***** Information supplied
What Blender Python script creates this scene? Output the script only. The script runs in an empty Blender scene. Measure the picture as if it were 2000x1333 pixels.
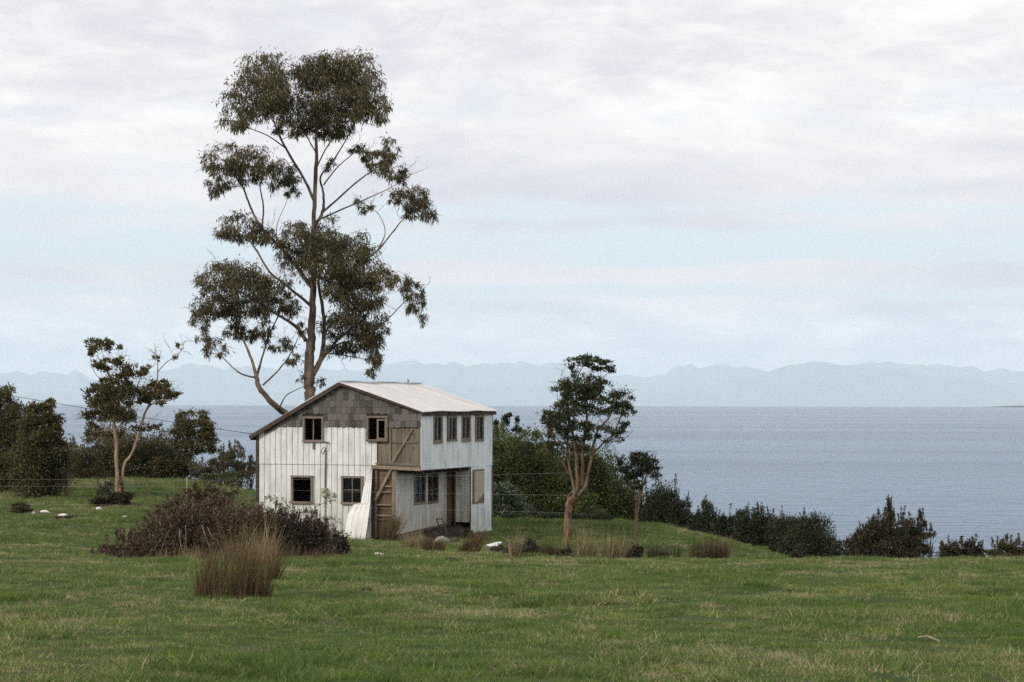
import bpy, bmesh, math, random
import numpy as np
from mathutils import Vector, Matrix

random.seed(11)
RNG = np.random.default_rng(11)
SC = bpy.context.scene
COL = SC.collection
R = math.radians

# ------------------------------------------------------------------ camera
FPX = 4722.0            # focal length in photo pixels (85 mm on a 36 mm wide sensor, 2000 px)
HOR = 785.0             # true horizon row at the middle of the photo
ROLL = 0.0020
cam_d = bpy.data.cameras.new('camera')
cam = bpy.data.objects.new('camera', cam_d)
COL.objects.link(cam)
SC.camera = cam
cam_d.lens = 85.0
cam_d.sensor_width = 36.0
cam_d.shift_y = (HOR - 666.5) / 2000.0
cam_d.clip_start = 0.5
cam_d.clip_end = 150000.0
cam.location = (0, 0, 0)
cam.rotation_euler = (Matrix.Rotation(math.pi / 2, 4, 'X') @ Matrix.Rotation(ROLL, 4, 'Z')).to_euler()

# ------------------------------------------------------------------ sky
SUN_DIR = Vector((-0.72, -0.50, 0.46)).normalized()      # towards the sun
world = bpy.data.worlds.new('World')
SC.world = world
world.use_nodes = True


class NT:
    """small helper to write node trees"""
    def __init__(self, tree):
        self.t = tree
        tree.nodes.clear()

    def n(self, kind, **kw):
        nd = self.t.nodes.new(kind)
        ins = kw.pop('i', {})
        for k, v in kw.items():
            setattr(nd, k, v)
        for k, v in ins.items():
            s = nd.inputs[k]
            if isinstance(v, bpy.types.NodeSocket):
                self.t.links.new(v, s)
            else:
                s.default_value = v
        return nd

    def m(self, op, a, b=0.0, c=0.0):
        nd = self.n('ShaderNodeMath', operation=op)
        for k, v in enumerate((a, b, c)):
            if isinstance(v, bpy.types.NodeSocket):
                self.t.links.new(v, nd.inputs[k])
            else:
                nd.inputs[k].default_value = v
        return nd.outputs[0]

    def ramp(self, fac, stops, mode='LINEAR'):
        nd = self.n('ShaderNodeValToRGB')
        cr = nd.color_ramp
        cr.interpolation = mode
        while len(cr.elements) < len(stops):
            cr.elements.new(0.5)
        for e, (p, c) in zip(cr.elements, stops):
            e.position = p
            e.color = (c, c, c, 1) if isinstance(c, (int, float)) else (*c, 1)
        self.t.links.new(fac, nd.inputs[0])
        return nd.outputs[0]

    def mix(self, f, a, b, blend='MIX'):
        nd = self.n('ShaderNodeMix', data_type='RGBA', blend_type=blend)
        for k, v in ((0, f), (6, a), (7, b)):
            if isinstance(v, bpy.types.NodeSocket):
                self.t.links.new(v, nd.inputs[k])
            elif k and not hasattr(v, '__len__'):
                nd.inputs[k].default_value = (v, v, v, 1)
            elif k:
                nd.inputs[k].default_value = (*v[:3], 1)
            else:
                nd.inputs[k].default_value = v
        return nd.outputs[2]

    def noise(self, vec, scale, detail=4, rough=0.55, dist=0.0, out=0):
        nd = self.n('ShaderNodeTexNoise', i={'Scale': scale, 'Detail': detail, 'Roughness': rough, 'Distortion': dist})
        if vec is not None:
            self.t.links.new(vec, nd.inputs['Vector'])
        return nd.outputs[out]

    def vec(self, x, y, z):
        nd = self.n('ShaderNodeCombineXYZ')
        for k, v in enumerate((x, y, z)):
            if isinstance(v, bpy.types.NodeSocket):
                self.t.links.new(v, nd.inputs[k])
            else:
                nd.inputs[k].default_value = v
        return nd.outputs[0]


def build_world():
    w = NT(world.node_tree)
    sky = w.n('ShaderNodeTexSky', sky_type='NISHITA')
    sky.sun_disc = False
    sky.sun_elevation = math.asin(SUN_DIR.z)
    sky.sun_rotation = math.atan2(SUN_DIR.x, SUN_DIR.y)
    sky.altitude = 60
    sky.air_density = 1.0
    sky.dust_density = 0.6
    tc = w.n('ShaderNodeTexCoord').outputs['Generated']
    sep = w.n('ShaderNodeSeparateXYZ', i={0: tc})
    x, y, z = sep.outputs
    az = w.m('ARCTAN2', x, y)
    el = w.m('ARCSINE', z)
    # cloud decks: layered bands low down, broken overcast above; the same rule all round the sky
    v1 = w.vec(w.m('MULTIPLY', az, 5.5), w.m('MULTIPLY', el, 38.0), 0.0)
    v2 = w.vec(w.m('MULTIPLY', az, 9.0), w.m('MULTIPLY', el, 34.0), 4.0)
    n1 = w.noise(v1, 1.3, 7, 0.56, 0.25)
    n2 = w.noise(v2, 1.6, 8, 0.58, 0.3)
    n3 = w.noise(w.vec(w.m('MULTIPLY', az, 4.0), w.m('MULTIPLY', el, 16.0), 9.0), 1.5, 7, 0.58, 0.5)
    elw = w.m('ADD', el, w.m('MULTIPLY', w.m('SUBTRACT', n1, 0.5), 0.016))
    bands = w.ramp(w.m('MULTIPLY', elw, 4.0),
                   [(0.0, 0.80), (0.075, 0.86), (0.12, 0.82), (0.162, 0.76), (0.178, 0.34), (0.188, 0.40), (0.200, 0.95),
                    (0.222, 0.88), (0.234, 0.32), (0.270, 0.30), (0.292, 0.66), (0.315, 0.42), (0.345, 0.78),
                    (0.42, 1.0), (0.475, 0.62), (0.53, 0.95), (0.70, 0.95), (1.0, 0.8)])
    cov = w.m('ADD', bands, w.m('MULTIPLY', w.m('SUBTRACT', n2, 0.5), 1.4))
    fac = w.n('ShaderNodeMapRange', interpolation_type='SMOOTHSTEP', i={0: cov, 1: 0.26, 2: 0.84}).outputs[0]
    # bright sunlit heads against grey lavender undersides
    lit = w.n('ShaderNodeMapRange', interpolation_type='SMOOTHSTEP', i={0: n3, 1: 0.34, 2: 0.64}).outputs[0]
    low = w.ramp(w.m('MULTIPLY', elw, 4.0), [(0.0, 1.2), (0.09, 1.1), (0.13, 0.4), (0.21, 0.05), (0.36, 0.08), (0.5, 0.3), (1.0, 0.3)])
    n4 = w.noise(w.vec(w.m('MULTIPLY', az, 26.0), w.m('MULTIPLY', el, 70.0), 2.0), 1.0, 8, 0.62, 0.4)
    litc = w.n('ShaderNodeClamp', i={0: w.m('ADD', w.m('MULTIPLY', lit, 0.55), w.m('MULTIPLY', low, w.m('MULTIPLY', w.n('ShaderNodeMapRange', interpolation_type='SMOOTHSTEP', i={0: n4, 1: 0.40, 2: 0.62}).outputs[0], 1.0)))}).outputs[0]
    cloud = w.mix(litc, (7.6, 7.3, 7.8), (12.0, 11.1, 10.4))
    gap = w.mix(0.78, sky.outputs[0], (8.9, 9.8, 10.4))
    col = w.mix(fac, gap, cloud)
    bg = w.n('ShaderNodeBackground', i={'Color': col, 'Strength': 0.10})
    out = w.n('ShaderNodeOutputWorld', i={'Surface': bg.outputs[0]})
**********
[Set exercise]
Return, unchanged, the lines from the first line of the material through the line that holds "R = math.radians", inclusive, omitting pictures.

[Completed exercise]
What Blender Python script creates this scene? Output the script only. The script runs in an empty Blender scene. Measure the picture as if it were 2000x1333 pixels.
import bpy, bmesh, math, random
import numpy as np
from mathutils import Vector, Matrix

random.seed(11)
RNG = np.random.default_rng(11)
SC = bpy.context.scene
COL = SC.collection
R = math.radians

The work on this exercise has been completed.